[Begin Record excerpts]
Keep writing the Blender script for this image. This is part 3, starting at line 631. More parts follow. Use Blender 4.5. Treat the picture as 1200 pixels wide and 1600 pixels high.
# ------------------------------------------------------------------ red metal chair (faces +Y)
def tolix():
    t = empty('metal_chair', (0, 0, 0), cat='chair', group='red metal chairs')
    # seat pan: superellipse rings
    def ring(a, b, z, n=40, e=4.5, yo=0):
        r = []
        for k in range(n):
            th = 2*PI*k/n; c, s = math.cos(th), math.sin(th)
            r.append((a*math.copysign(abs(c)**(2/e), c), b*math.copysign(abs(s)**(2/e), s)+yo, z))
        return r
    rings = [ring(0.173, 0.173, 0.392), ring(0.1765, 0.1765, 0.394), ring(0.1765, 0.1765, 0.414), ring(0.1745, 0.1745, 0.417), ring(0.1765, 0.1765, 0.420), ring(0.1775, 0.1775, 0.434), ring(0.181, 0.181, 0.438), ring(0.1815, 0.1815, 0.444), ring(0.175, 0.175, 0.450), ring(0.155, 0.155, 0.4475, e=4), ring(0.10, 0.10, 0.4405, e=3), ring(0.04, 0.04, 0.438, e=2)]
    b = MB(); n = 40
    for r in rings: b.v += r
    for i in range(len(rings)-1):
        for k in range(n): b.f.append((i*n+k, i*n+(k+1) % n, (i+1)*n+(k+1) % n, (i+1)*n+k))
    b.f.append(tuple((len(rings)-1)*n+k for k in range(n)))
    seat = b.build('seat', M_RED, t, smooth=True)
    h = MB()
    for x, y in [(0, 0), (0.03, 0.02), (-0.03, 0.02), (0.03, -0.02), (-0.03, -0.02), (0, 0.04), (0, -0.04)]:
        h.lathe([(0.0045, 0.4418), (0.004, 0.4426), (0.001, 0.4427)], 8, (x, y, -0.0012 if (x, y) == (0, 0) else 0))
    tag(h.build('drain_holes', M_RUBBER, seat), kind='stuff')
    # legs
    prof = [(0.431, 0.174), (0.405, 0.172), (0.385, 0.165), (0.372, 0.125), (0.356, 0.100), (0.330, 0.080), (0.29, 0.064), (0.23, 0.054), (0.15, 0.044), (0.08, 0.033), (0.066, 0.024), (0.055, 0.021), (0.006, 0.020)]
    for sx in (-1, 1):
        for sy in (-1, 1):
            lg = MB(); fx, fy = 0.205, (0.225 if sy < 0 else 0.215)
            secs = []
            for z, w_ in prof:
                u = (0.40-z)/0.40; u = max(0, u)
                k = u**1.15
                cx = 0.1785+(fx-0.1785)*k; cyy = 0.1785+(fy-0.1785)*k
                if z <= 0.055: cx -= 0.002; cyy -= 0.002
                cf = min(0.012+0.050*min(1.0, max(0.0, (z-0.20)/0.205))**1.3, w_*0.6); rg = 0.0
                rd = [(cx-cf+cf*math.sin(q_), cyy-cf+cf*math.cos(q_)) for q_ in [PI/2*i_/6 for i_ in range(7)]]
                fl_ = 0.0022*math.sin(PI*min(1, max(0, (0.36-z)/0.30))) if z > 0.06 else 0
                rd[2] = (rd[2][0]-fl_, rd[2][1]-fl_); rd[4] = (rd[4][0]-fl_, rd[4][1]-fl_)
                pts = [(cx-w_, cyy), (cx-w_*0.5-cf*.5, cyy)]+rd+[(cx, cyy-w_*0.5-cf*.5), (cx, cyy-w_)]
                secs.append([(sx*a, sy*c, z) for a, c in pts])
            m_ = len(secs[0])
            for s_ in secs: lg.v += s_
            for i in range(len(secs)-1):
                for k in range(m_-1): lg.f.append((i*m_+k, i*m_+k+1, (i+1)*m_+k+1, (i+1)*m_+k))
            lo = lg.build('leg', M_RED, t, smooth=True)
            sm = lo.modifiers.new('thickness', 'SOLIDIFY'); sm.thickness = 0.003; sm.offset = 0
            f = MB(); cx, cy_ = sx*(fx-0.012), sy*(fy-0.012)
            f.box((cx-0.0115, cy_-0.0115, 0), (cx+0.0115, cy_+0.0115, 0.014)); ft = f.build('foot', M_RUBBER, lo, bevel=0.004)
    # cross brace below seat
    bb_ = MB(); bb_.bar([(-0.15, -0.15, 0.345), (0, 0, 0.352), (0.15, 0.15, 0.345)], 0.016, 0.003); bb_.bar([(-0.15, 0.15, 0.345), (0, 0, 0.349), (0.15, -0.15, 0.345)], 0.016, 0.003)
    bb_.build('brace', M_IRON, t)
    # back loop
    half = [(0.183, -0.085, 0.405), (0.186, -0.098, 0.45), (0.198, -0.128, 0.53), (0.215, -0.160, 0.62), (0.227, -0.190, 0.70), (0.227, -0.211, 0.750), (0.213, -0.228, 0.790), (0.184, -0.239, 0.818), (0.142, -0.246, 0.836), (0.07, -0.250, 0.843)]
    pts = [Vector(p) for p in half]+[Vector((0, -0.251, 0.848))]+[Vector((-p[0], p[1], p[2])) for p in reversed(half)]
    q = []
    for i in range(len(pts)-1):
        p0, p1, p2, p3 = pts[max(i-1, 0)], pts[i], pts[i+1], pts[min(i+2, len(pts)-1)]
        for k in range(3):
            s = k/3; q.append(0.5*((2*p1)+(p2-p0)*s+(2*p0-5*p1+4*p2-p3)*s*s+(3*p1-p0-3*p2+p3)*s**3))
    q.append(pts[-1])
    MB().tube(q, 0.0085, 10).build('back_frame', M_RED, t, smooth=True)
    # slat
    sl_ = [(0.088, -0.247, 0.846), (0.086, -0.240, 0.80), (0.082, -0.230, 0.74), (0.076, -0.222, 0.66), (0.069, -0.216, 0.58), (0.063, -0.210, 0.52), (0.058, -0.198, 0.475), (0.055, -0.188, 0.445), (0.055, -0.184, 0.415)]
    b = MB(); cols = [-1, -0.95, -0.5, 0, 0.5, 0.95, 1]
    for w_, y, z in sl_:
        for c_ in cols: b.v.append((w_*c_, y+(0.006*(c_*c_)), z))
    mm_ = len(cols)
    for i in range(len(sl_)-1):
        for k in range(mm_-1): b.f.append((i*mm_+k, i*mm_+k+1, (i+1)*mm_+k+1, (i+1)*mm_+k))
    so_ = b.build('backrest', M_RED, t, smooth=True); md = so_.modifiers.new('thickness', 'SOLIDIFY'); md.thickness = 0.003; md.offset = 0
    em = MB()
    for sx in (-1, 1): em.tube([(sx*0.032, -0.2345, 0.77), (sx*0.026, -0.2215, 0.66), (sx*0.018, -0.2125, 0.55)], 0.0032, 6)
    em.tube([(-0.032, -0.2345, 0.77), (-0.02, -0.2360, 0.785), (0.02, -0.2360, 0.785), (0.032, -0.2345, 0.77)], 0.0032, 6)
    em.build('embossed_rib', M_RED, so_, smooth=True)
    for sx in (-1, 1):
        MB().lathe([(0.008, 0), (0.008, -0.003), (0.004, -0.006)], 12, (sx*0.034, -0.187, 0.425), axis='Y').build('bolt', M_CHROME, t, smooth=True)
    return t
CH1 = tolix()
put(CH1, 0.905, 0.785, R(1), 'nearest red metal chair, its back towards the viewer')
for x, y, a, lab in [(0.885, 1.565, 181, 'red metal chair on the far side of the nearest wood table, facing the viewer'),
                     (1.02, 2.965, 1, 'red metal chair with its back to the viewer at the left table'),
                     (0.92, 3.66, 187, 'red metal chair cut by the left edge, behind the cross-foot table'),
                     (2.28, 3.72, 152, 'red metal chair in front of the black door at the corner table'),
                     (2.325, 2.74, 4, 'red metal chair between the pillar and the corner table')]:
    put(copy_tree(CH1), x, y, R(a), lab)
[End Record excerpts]
[Begin Record excerpts]
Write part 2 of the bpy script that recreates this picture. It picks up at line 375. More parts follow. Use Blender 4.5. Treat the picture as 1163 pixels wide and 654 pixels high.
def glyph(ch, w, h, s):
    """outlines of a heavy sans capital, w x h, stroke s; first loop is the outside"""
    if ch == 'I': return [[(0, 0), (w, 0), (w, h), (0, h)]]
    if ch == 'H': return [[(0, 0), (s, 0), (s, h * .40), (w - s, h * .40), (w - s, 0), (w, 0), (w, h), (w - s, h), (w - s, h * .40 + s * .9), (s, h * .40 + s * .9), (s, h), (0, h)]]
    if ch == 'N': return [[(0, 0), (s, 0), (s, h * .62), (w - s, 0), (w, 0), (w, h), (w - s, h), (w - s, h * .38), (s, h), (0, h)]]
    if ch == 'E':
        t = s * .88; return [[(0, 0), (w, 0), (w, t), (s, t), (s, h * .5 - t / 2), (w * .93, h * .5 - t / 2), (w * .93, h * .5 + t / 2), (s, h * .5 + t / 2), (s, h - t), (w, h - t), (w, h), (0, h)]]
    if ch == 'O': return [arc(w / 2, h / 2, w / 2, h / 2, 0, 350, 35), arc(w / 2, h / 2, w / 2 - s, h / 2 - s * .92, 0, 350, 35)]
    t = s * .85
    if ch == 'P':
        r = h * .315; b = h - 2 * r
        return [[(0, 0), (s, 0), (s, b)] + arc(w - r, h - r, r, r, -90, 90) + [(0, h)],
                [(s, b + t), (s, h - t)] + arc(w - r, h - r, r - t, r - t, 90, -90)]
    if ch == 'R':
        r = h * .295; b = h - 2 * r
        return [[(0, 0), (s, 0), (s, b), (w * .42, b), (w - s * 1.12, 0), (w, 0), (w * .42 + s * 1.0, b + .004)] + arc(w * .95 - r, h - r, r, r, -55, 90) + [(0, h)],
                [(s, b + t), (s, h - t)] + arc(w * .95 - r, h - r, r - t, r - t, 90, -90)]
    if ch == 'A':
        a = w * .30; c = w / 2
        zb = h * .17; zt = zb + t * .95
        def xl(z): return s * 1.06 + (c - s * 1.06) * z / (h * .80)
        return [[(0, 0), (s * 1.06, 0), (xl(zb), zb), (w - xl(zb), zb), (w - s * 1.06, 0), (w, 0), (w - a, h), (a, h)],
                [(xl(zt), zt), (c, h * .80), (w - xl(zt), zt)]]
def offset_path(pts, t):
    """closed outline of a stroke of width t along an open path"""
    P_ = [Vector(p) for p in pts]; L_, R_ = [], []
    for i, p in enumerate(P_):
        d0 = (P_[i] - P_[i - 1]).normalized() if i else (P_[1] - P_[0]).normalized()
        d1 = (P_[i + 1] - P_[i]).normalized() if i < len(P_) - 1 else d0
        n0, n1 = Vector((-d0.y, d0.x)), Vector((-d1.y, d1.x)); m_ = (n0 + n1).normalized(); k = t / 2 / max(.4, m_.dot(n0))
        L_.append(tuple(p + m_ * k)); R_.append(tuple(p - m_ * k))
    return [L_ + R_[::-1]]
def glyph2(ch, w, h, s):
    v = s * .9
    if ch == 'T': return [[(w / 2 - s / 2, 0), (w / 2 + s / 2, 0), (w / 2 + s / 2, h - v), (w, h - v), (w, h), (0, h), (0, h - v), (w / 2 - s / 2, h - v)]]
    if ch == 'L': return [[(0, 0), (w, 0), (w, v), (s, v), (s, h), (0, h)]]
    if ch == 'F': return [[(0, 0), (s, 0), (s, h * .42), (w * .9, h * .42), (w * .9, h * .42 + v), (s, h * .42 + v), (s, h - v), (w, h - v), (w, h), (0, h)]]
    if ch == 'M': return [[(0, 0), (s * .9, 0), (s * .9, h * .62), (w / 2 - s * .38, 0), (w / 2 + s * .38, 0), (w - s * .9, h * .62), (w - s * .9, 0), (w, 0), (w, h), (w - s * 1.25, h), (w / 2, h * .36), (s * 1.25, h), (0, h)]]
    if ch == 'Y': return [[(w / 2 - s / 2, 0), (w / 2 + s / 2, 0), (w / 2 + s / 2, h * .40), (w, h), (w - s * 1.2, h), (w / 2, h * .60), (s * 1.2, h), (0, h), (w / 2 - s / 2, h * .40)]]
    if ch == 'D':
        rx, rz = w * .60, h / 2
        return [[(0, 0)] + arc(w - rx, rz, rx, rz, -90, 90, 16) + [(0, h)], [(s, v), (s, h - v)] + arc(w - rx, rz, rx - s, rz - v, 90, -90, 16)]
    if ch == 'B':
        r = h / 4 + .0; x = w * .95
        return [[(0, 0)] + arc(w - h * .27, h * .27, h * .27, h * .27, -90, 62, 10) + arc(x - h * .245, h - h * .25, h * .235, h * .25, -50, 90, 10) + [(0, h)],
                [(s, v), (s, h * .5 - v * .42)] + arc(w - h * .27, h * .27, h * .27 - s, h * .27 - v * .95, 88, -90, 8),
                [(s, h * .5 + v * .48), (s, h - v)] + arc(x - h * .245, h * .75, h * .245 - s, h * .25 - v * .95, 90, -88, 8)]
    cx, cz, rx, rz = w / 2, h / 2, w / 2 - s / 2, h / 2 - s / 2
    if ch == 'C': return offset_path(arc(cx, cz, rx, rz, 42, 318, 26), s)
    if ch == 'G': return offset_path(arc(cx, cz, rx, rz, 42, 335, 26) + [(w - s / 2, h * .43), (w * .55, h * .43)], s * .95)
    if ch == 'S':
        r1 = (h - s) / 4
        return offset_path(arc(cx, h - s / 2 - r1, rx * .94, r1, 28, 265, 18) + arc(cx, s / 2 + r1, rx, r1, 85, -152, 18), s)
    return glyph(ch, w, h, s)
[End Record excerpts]
# Aim
Gather all lines where the word "part" appears.

# The result
Keep writing the Blender script for this image. This is part 3, starting at line 631. More parts follow. Use Blender 4.5. Treat the picture as 1200 pixels wide and 1600 pixels high.
Write part 2 of the bpy script that recreates this picture. It picks up at line 375. More parts follow. Use Blender 4.5. Treat the picture as 1163 pixels wide and 654 pixels high.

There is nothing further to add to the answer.